Can Bitcoin’s price be based on stones?

By Crypto AM: Taking a Byte Out of Digital Assets with Jonny Fry

One of the earliest forms of money stones were used by Pacific islanders. A monetary system, based on credit, was developed by communities which knew who owned what stones and where the stones were.

The rai (or fei) stones themselves did not move when traded, but remained in situ. Some were even hidden from view as they were under the sea.

It is believed that, back then, the rai stones were quarried and afterwards transported by canoe over 500 kilometres.

Given the difficulty of quarrying by hand and the challenges of transporting such large lumps of limestone, the Yaps placed great value on the stones. As a result, they became the backbone of a very sophisticated way of exchanging value.

The stones came in a variety of sizes, from those you could hold in your hand to huge stones that had a hole carved in them to allow for poles of wood to be inserted so they could be lifted. It is believed “that a stone three hand-lengths across was worth one pig between eighty and one hundred pounds (36-45 kilograms).”

A stone of this size was also said to be enough to purchase one thousand coconuts, and a stone six feet (1.8 metres) across could buy a large canoe. In effect, the rai stones were valuable because of their scarcity and the amount of labour that was required to quarry and transport them. Centuries later, and the use of these stones continues today as a form of payment for dowries or purchases of land.

Rai stone from the island of Yap. Source: Bank of Canada Museum

Such a concept was at the core of the ‘labour theory of value’ (LTV) which Scottish economist and moral philosopher, Adam Smith, wrote about in The Wealth of Nations. LTV was used as a way to explain how to value different commodities dependent on the amount of labour it takes to create/mine them.

With this in mind, the Yapese had, in effect, created a decentralised community balance sheet premised on the value of rai stones and where everyone knew who owned what. Moreover, no money changed hands. Instead, the value of the transaction was based on the rai stones, yet the stones themselves did not need to be moved.
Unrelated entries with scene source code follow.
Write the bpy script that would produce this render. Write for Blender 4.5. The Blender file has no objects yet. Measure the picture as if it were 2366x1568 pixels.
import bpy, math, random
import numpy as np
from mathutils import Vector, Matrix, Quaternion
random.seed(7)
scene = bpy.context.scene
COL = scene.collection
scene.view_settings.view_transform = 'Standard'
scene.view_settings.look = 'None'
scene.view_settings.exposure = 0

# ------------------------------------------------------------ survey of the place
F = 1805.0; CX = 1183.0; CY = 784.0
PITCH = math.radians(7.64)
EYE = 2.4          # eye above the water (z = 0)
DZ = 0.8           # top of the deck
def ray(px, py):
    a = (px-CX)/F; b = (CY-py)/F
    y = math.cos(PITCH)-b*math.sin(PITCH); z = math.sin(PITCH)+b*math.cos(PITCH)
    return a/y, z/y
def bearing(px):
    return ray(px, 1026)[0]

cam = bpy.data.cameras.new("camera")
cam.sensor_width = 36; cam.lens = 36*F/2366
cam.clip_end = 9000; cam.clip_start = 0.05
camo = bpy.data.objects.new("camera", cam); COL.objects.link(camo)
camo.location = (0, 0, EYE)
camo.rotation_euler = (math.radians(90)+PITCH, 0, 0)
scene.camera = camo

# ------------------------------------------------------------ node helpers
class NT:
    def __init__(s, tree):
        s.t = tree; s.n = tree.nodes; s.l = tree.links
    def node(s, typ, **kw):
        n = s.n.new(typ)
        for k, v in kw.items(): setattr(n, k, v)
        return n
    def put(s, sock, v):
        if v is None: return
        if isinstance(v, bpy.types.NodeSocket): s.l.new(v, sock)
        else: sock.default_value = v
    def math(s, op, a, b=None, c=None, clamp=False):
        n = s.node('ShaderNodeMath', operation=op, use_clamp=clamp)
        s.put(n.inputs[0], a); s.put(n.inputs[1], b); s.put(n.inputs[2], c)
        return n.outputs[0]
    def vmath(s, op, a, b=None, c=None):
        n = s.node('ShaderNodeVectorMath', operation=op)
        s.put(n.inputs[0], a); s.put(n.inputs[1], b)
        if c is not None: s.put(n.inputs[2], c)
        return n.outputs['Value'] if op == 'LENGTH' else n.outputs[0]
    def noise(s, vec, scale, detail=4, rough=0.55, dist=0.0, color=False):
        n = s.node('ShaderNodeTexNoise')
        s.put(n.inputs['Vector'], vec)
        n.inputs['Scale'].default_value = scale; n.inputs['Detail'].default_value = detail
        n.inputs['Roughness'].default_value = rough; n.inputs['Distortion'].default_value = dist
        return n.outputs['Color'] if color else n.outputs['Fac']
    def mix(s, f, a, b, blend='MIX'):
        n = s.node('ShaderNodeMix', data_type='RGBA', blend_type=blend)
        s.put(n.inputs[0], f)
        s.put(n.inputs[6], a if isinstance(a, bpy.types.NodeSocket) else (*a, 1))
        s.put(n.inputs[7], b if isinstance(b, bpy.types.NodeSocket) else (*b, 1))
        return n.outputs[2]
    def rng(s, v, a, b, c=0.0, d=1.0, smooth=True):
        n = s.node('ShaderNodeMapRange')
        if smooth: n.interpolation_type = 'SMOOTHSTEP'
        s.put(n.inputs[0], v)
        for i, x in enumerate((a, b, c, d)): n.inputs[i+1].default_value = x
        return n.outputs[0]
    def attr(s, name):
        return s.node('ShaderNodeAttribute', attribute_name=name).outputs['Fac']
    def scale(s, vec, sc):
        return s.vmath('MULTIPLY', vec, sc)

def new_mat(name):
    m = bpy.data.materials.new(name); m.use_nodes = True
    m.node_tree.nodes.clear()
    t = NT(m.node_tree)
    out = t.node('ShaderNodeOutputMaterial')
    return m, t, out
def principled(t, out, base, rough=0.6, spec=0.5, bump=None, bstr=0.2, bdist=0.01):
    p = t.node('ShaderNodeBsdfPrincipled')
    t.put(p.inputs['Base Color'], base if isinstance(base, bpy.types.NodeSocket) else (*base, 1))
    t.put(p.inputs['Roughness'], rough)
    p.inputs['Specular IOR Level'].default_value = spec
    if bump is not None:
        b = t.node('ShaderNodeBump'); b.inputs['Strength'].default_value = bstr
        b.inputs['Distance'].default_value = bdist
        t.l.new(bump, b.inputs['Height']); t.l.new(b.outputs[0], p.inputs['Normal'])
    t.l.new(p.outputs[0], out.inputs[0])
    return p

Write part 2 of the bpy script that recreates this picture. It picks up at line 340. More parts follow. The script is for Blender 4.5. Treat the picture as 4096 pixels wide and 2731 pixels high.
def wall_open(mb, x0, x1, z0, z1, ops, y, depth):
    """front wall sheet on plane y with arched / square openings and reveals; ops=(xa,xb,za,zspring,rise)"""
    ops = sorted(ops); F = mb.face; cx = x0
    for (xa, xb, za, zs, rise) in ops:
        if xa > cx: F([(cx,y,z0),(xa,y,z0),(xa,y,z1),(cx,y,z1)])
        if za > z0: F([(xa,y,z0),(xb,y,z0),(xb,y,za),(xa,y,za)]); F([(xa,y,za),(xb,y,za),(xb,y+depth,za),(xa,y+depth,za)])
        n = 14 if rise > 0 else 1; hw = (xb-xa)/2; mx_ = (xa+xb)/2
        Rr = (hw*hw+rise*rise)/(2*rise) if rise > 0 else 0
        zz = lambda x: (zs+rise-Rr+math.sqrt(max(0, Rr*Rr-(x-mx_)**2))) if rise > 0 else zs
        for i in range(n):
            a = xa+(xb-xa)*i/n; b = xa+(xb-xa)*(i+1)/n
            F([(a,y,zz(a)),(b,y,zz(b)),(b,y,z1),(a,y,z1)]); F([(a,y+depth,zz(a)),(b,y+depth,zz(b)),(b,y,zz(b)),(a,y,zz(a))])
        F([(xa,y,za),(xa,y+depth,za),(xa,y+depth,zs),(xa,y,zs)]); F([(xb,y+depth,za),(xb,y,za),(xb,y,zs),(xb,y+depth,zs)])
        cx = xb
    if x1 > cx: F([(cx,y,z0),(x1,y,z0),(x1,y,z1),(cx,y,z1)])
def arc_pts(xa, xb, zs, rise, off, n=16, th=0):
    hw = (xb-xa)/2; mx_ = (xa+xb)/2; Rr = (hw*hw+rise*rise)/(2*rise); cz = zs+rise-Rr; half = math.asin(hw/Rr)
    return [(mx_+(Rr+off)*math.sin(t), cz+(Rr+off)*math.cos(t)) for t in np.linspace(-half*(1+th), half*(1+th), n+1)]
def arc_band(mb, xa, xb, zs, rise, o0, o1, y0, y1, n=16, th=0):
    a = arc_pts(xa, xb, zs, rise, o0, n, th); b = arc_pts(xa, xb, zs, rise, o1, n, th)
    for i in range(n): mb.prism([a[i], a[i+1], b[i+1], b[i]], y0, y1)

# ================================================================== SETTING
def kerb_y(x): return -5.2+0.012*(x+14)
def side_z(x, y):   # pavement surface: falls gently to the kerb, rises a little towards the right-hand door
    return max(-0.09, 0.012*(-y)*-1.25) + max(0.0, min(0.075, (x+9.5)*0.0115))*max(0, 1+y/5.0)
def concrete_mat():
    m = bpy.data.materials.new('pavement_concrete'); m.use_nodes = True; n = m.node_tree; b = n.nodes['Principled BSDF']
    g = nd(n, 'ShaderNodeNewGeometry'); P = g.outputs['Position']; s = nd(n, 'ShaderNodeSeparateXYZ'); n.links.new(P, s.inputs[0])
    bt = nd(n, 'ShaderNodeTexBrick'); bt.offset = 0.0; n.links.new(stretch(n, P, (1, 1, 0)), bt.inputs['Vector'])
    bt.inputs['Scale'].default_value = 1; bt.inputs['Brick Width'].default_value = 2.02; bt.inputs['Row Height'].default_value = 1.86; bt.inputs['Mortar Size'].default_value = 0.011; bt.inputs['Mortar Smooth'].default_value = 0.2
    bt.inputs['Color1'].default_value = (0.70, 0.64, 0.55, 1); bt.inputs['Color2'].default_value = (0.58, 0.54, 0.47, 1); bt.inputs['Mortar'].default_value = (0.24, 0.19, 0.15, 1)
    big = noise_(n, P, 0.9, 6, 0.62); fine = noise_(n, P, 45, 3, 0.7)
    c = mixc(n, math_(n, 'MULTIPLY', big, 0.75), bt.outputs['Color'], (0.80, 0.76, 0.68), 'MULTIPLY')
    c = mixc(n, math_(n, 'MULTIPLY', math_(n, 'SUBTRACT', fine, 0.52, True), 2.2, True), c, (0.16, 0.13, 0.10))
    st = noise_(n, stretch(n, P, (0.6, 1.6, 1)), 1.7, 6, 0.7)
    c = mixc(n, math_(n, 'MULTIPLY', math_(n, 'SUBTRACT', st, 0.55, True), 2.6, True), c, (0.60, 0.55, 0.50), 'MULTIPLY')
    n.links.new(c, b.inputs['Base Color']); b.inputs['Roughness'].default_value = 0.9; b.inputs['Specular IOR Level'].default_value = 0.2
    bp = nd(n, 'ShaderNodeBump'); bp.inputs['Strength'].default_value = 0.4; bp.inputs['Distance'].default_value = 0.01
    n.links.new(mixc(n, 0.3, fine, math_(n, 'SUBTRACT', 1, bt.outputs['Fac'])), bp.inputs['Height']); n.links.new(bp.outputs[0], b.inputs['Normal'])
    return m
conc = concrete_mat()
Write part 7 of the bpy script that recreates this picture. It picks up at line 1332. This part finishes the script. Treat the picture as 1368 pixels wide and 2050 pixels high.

In relation to LTV, the rai stones could be seen as representing labour and, furthermore, because the Yapese people valued these stones, the stones could arguably be seen as a store of value which for centuries were then the basis of their monetary system.

Notably, this monetary system did not require intermediaries and did not rely on a central governing entity. Additionally, unlike most so-called ‘sophisticated’ central bankers, who seem to create money out of thin air simply by printing more, the supply of rai stones was restricted by the ability to quarry and transport more.

So, in many ways, the rai stones are not dissimilar to Bitcoin today; instead of labour, consider the amount of computing power or the average cost of mining a Bitcoin as a proxy for what the value of that Bitcoin ought to be.

Decentralised = not knowing the actual location, with no intermediaries. Echoes of Bitcoin?

Bitcoin average mining costs. Source: Macromicro.me

Historically, it would seem that there has been a close correlation between the average cost of creating a Bitcoin and the actual price of a Bitcoin. Yes, there have been times when the price of Bitcoin has far exceeded the cost, but currently there is an argument that Bitcoin is undervalued and ought to increase in price.

The price of BTC v the cost of mining a BTC…

Source: Macromicro.me

Could Rai stones, the monetary system that was used in remote Pacific islands for centuries, and Bitcoin’s price (based on the costs of mining) be used to determine the value of Bitcoin?

Looking at it a different way, the cost of ‘the proof of work’ (a concept used to describe the way a Bitcoin is created/mined) will alter depending on how hard it is to mine a Bitcoin and also the cost of electricity to power the computers.

Remember, too, that the number of Bitcoins halves every 210,000 blocks (which happens typically every four years). This means every four years the average price to create a Bitcoin becomes more expensive and so, in theory, this drives up the price of Bitcoin – assuming the demand for Bitcoin remains the same. Many argue that Bitcoin has no intrinsic value as it is not backed by anything, yet surely its value is driven by its scarcity and the difficulty/cost of mining?

But one may well ask, what are fiat currencies backed by? Just look at the amount of debt that many countries now have – what are the $, £ Yen € backed by since most have greater debts than their GDPs? Yes, the below data is out of date but, unsurprisingly, given the sheer volume of debt that most countries have created in the last year or so these debts to GDP figures have typically deteriorated.

The debt of selected countries…

Source: IMF (2021)

Bitcoin’s price will be influenced by a wide variety of factors such as supply and demand which are, themselves, often determined by sentiment towards this asset.

The cost of mining can impact the supply of new Bitcoins, but this may not necessarily drive the price directly or predictably. Other factors such as global economic conditions and investor and regulatory developments can also play a significant role in determining the price of Bitcoin.

Indeed, recently there has been a closer correlation between the price of technology shares and Bitcoin’s price. Nevertheless though, just maybe we can learn a lesson or two from the Pacific islanders and their rai stones as to how to determine if now is the time, or not, to buy Bitcoin.